Photo: David Maurice Smith
At Cape Conran, a campground on the remote southeastern coast of Victoria, Australia, banksia forest and tea-tree scrub tumble down sandy dunes to the broad, surf-smashed shore. I’ve been coming to this beautiful place every summer for more than a decade to spend two weeks with a handful of other families—old colleagues, people I’ve met through the kids’ schools, folks I see often, others I catch up with only here. Our numbers vary from as few as 18 to as many as 35 as babies are born, marriages break, and new friends are reeled in to our ragged paradise. I’ve been here pregnant. I’ve been here with small, scrubby toddlers, mosquito-bitten kindergarteners, and permanently bruised, bike-riding 8-year-olds.

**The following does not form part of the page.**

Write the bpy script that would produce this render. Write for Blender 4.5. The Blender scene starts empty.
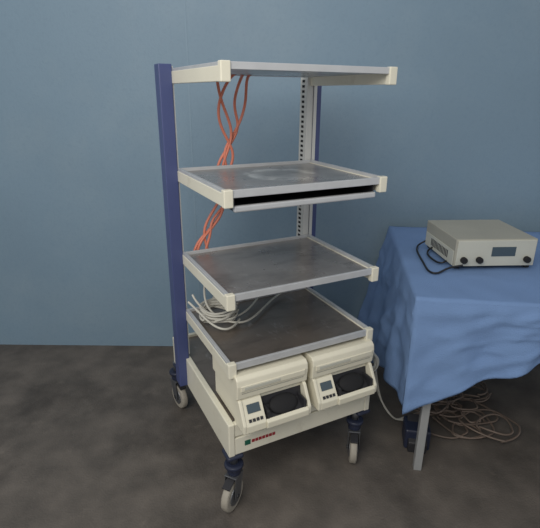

Eva Mandy climbs on the rocky shore at Cape Conran. Photo: David Maurice Smith
We camp under eucalyptus, on leaf litter and sticks, in tents and vans. It’s a magical fortnight, hard-won time out of time. Each day, we drag our surf gear and crosswords down to the beach or drive 5 minutes to an inlet that shape-shifts with the storms and the light. There are flush toilets but no power. Clothes we put away dirty on day three get pulled out on day 12 and look very clean. Our phones work only if we pedal bicycles to Sailors Grave, a shipwreck spot at the far end of the beach. Our minds slow down. We might laugh at the same joke for a whole day. It’s rough and stripped back, with one exception: we eat magnificently.

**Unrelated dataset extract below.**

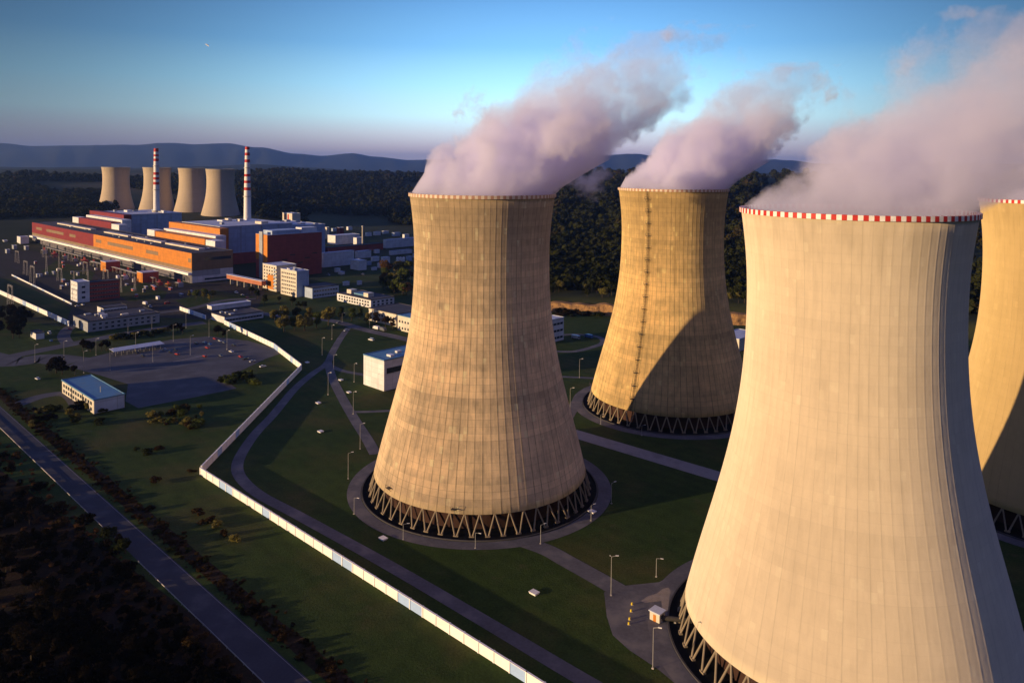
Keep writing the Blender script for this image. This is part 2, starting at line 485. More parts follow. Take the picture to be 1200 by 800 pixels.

Colin Mandy and Drew Carling enjoy an early-morning swim in a lagoon. Photo: David Maurice Smith
Some of us dive for abalone; go fishing; sweep up prawns, crabs, or clams in the shallows; or gather mussels and oysters at a rock shelf down the coast a ways. Local farmers do a round each Saturday, selling corn, onions, and potatoes. Favourite wines are brought from home, and a daily ice run allows for 6 o’clock cocktails on the rocks. Dinner prep is organised according to a roster and taken on with relish or reluctance, depending on the cooks. There are always willing hands on deck to help chop, hinder, advise, stir, and annoy. (The biggest fight I’ve ever had with my husband was over a Sichuan green-bean stir-fry here. Living communally is rich, but it can also be raw.)
Hunting for prawns at Cape Conran after nightfall. Photo: David Maurice Smith
We have two gas stoves and a campfire. A few years ago, we all pitched in and bought a massive enamel paella pan that Drew and Jen use to make the iconic Spanish dish. When we’re not making paella, we use it for fry-ups, toast, pancakes, naan bread, and stir-fries.
Photo: Tara Donne
Some days the park imposes a total fire ban, so meals become a strategy game of leftover rice, dips into our damp sack of oysters, and lavish antipasto banquets from tins and jars. On nights when we have fire, we grill meat, roast corn, and toast marshmallows in the open flames while we sit around talking rubbish, drinking wine, and looking out for shooting stars. Katrina and Rory make a crusty campfire bread that we devour while it’s still steaming. The kids press the raw dough around sticks like little kebabs and cook it over the fire. This year, Annalisa and Colin brought meringues left over from a party at home—they’re so lightweight, there was no excuse not to pack them—so we put the kids on cream-whipping duty and had pavlovas topped with fresh berries for dessert.
Photo: David Maurice Smith
We gather to eat at trestle tables lined up under a huge tarpaulin (our “Tarp Mahal”) for shelter from sun and rain. When the kids were little, we often fed them early and cleaned them up for bed before grown-up dinner. Now we all eat together, yelling and toasting and wondering if it’s time to put on long socks and mosquito repellent and what the next wine might be. As we share a meal in the darkening air and light lanterns and swap surf stories and swat insects, we turn from sunscreen-slathered, sand-covered individuals into a blurred mélange of togetherness.